Given material:
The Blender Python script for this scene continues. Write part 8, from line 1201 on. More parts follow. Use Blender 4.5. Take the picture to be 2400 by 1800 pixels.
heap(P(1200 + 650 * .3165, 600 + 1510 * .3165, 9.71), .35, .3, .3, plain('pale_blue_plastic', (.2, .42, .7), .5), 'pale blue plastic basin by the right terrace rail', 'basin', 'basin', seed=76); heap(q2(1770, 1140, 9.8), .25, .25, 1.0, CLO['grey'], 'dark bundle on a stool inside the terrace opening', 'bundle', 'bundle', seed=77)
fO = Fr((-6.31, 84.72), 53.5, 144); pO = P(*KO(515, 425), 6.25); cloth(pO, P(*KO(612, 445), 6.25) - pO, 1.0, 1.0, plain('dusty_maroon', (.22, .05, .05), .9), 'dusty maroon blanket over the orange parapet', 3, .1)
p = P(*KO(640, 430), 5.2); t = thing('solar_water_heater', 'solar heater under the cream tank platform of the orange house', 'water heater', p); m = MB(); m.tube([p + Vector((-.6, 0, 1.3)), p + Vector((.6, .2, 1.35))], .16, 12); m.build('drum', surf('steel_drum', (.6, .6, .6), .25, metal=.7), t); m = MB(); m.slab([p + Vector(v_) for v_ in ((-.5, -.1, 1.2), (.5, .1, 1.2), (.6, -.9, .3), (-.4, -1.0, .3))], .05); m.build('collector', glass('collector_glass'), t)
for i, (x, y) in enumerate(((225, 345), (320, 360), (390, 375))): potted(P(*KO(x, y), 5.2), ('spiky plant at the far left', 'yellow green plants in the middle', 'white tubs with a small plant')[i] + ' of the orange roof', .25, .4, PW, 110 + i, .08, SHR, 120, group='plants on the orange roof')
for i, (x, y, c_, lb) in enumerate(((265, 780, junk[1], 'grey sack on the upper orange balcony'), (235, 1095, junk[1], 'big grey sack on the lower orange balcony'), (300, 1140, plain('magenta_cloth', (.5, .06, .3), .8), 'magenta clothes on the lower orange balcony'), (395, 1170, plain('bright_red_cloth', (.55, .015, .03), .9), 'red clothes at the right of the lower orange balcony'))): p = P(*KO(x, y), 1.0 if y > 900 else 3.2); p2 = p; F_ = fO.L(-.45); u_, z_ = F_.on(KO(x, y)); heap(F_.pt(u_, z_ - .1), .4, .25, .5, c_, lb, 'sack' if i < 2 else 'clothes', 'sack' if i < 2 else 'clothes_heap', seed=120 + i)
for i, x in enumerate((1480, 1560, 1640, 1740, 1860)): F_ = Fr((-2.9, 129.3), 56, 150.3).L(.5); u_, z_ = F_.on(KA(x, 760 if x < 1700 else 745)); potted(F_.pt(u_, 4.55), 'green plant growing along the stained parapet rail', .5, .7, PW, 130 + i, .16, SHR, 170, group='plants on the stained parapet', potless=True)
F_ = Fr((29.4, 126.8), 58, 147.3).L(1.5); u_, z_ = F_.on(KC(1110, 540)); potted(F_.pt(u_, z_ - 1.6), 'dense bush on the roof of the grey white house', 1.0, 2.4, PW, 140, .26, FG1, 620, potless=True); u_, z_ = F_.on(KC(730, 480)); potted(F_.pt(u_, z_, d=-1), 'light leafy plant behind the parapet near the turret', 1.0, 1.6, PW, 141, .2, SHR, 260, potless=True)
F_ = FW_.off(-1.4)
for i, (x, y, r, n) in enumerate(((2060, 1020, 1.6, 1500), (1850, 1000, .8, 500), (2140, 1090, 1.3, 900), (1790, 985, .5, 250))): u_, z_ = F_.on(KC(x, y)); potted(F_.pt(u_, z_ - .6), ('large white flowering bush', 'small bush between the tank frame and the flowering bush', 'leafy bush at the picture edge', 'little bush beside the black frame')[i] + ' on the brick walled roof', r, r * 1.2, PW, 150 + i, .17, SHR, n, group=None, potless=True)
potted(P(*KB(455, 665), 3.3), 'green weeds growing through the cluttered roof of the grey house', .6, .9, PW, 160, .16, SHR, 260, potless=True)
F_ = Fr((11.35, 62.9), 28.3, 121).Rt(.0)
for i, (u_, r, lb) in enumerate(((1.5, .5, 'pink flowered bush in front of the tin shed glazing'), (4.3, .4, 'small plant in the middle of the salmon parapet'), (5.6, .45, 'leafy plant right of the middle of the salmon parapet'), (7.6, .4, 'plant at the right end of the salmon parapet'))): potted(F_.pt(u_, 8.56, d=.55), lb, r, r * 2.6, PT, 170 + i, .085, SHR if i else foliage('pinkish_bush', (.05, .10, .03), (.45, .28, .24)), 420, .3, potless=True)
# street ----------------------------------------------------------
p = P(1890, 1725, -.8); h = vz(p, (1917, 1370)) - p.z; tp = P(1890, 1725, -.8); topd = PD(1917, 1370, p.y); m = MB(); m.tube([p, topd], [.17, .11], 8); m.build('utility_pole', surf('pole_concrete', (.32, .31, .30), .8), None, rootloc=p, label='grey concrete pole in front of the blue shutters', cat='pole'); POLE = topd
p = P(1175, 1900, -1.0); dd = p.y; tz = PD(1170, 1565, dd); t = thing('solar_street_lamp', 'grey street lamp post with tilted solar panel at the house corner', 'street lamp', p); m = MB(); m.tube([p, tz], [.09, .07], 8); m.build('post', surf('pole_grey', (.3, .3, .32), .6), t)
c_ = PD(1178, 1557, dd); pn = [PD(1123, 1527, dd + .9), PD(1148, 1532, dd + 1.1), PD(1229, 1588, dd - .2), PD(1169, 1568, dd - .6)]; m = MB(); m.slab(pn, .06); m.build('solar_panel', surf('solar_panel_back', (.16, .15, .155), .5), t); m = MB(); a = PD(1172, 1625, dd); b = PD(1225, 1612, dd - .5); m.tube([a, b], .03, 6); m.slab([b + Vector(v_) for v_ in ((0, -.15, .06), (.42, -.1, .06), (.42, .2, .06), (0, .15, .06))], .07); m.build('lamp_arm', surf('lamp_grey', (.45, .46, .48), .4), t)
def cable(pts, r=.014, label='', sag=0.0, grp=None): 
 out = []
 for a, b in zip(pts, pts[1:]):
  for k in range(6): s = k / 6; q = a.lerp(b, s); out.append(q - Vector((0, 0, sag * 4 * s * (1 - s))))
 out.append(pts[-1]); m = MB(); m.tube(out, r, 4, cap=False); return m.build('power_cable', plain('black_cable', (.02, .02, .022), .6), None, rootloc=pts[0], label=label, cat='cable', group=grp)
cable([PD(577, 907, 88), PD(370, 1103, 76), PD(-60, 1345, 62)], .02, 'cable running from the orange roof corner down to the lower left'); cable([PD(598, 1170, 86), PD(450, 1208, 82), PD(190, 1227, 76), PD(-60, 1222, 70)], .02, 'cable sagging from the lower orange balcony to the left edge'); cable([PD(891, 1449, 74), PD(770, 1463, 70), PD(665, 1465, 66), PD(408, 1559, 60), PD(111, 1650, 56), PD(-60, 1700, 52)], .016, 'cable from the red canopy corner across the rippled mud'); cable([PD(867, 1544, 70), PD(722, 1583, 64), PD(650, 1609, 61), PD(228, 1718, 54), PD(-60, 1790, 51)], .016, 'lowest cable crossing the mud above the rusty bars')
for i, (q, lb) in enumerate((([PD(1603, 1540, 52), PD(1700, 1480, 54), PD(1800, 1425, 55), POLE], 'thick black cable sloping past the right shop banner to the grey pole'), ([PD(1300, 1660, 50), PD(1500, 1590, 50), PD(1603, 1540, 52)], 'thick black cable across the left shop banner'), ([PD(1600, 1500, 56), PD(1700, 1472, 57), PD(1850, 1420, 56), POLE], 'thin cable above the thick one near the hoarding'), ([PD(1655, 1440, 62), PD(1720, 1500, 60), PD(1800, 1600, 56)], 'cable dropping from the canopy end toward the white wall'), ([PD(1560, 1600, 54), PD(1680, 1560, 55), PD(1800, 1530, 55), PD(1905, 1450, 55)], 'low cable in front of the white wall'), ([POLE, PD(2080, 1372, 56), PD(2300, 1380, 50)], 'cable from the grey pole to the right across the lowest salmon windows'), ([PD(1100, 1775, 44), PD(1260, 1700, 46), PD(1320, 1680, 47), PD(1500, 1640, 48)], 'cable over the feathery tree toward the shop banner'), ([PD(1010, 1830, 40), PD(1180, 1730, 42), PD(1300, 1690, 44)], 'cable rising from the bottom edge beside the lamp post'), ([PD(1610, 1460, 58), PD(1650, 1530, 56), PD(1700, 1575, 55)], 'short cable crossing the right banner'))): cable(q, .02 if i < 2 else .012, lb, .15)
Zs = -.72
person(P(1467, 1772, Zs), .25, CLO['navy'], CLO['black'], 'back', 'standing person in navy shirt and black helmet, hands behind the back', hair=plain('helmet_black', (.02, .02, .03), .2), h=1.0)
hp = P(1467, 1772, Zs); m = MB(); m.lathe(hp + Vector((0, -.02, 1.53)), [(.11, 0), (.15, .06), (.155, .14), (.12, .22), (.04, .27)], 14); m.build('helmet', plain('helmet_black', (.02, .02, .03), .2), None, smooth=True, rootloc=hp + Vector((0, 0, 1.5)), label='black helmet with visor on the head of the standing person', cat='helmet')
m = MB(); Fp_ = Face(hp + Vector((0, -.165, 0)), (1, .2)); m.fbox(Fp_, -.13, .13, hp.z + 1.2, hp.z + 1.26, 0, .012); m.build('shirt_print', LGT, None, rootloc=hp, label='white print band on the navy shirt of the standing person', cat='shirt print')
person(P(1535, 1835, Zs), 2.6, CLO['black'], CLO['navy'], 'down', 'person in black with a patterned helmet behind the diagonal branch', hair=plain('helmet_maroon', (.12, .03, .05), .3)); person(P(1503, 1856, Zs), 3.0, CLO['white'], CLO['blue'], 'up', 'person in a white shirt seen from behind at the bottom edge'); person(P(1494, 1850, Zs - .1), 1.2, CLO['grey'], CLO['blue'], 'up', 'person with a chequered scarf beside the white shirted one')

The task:
Copy every line of the listing that includes the string "picture".

Task output:
The Blender Python script for this scene continues. Write part 8, from line 1201 on. More parts follow. Use Blender 4.5. Take the picture to be 2400 by 1800 pixels.
for i, (x, y, r, n) in enumerate(((2060, 1020, 1.6, 1500), (1850, 1000, .8, 500), (2140, 1090, 1.3, 900), (1790, 985, .5, 250))): u_, z_ = F_.on(KC(x, y)); potted(F_.pt(u_, z_ - .6), ('large white flowering bush', 'small bush between the tank frame and the flowering bush', 'leafy bush at the picture edge', 'little bush beside the black frame')[i] + ' on the brick walled roof', r, r * 1.2, PW, 150 + i, .17, SHR, n, group=None, potless=True)